In fact, that’s what’s really missing from this production: A contemporary feel. Ditch the 1938 setting, the European accents and all the dahhhlings and “quites and rah-thers; move it to 1987, set it in Chelsea and throw in a few totallys and shoulder pads, and you still have a saucy period piece but without all the baggage of datedness. (Look closely, and the play is as gay as a weekend on Fire Island … if only it could let loose from the social mores of its era.)

It would work, too, because Coward — for all his stiff-upper-lipness and pre-war British pluck — was a racy playwright in his day, and sometimes it’s jarring to read between the lines and see what’s actually going on. Present Laughter concerns famous stage actor Garry Essendine (Gregory Lush) and his inappropriate tomcatting with a teenaged nymphette and a married socialite (Lisa-Gabrielle Green) while still technically married to his estranged wife (Lydia Mackay), who nevertheless drops in on a daily basis. There’s more screwing going on off-stage here than at a Stanley Tools factory.

Sex is a driving force for Coward’s plots and always has been; it’s interesting arriving at the insights he does and seeing how modern they still seem, such as Garry’s vanity about ageing and from matinee idol to middle aged icon. He was a gay man when men couldn’t be gay, at least onstage, and yet audiences would watch it play out, down to his fag-hag assistant Monica (Arianna Movassagh), a Della Street-Miss Moneypenny who somehow holds his life together.

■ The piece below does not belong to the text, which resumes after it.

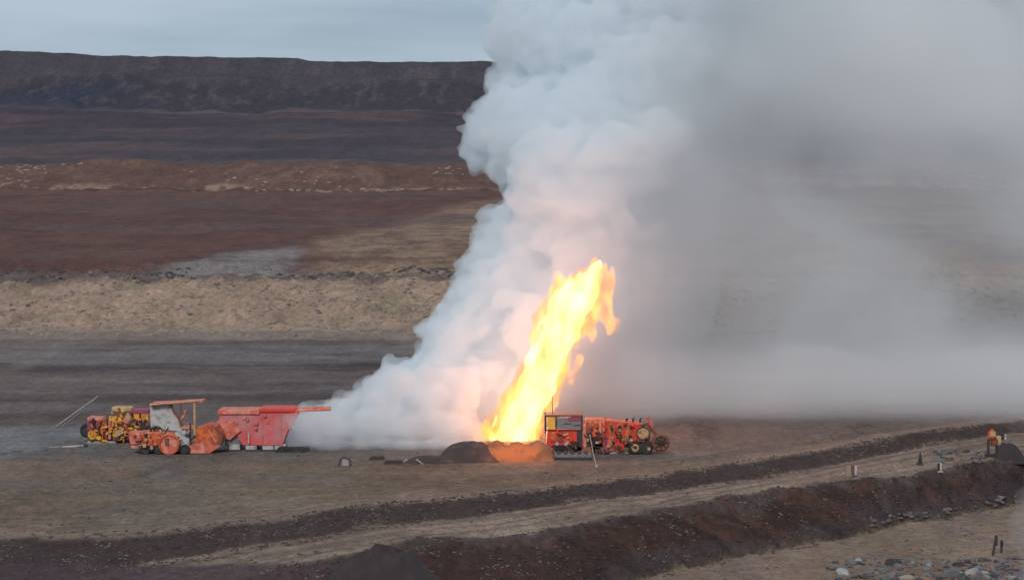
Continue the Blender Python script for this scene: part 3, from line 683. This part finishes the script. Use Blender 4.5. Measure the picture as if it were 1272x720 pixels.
Part(A).tube([(188, 501.5, -.45), (251, 496, -.45)], .07).done('canopy_rail', 'tanp', cn)
Part(A).tube([(243, 497, -.3), (243, 540, -.3)], .11).done('canopy_post', 'tanp'); Part(A).tube([(222, 499, 1.5), (222, 536, 1.5)], .06).done('canopy_post', 'tanp')
Part(A).box(218, 536, 236, 553, -.3, .9, .05).done('tool_chest', 'white'); Part(A).box(226, 529, 242, 531.5, -.3, 1.2, .02).done('shelf', 'salmon')
Part(A).tube([(238, 524, -.4), (237, 542, -.4)], .07).tube([(236, 548, -.4), (243, 540, -.4)], .06).done('lever', 'dark')
Part(A).ring(196, 533, 4, .8, 0).done('steering_wheel', 'dark'); Part(A).tube([(187, 536, -.1), (189, 531, -.1), (194, 529, -.1), (200, 531, -.1), (201, 536, -.1)], .1).done('seat_frame', 'dark')
Part(A).box(190, 531, 199, 537, 0, .7, .1).done('seat', 'brown'); Part(A).tube([(205, 538, -.2), (210, 530, -.2)], .06).done('lever', 'dark')

D = Rig('red_drum', 'big bright red drum tank lying on a flat sled beside the tractor', 'tank', 256, 562)
dm = Part(D).poly([(243, 541), (247, 529), (262, 525), (272, 527), (279, 540), (276, 551), (265, 558), (244, 557)], -.8, 1.0).done('drum', 'orange')
Part(D).tube([(261, 532, -.85), (270, 547, -.85)], .06).done('pale_stripe', 'tanp', dm)
Part(D).poly([(272, 527), (279, 540), (276, 551), (272, 549), (274, 540), (268, 529)], -.9, -.75).done('end_ring', 'brown', dm)
Part(D).poly([(232, 553), (246, 549), (276, 552), (262, 561), (230, 561)], -.9, 1.1).done('sled', 'salmon'); Part(D).box(229, 560.5, 268, 562, -.8, 1, .02).done('runner', 'dark')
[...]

Although Theatre 3 does not update the setting or the quaint turns of phrase, director Bruce Coleman did at least have to sense to cast Lush, Mackay and Movassagh, three actors who are as effortless at this kind of whip-smart wordplay and any you could find. Lush especially is an excellent surrogate for Coward himself, his long, Bob Hope-like nose standing in as a rapier as he thrusts and parries his barbs with clarity and style. Lush played Henry Higgins in Theatre 3’s production of Pygmalion once, and you see the similarities in the characters — even in the overall plays themselves.

In fact, points of Present Laughter seem like a combo of My Fair Lady and Deathtrap, only Coward doesn’t follow a simple format. The plot is rangy and unfocussed, a sort of self-reflective idyll on Coward himself as he moved from boy wonder to theater establishment. It’s post-modern in that way, a sex romp about how stale and pointless sex romps are.

But Coleman doesn’t mine as many laughs out of the comedy as he could; while not an out-right farce, it has elements of one that could be tightened with more imaginative staging (a weird elevated set throws off the speed of some entrances and exits). It’s left to the actors (including Sherry Etzel affecting two outrageous accents for two characters) to ratchet up the madcappery. It’s a comedy in search of a purpose.

Present Laughter plays at Theatre 3 through Sept. 2.